In sum, Nkansah has provided no support for his contention that constructive notice to defendants can toll the statute of limitations for a Bivens claim. Indeed, under Nkansah's proposed exception, a plaintiff would never need to file a civil complaint within the statute of limitations- so long as the defendant received some other ill-defined “notice” before the window to sue had closed. That regime would gut the purpose of formal pleading requirements and statutes of limitations. It is also contrary to established law.

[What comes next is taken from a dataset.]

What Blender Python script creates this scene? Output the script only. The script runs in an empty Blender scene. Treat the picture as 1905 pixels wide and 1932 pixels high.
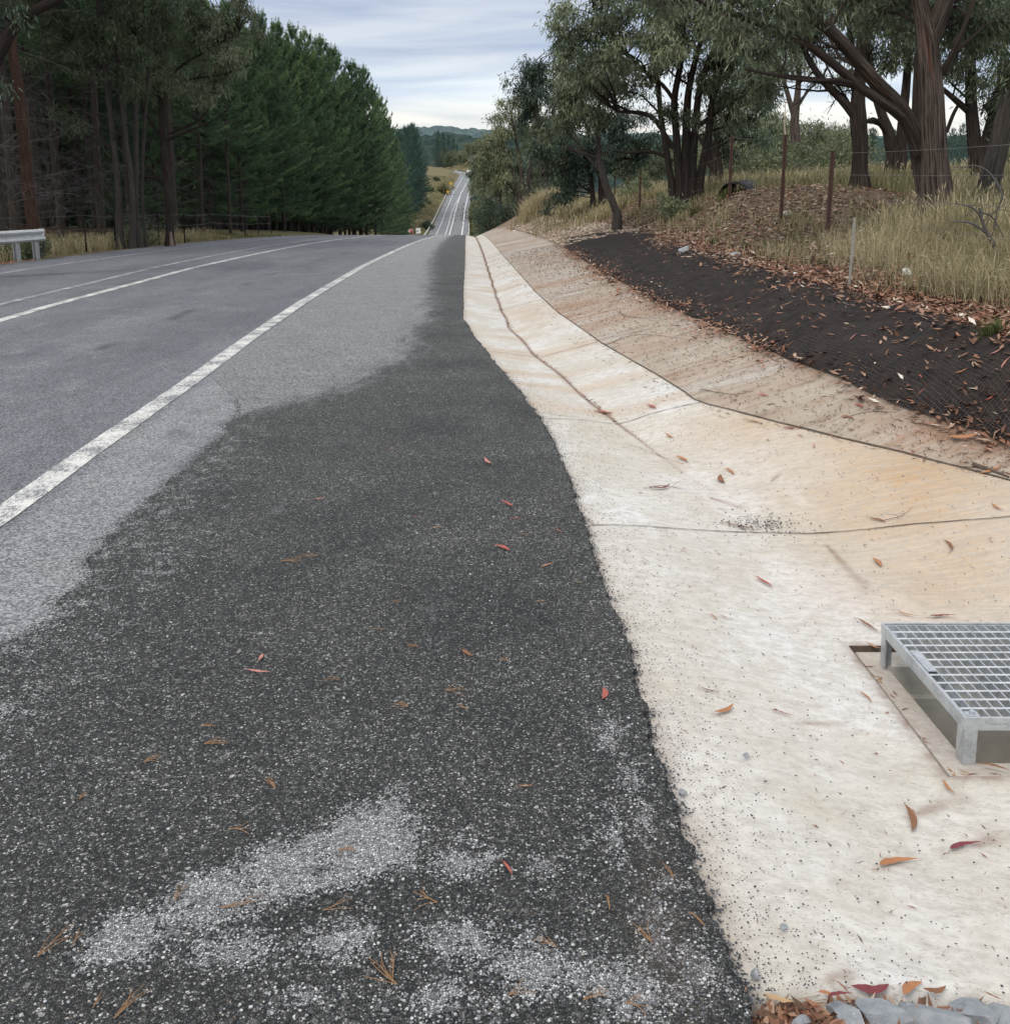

III. Dismissal of the John Doe Defendants is Required
Although the R&R did not reach the issue, the untimely nature of Nkansah's Bivens claims prompts the Court to consider whether to dismiss the John Doe defendants. See Walters v. Indus. & Com. Bank of China, Ltd., 651 F.3d 280, 293 (2d Cir. 2011) (“District courts may dismiss an action sua sponte on limitations grounds in certain circumstances where the facts supporting the statute of limitations defense are set forth in the papers plaintiff himself submitted.”) (cleaned up). When the United States moved to dismiss, it also moved to dismiss the Bivens claims against the John Doe defendants, whom it did not purport to represent. The Court declined to dismiss the John Doe defendants at that point. See Opinion & Order 5 n.2 (ECF No. 36). However, given that the Court has now found-and Nkansah has effectively conceded-the Bivens claims against those individuals are time-barred, dismissal of the John Doe defendants is required.
CONCLUSION
The Court ADOPTS the R&R in full, DENIES Nkansah's motion to file an amended complaint, and DISMISSES the Bivens claims against John Doe Defendants # 1-36. The Clerk of Court is directed to close the motion at ECF No. 64.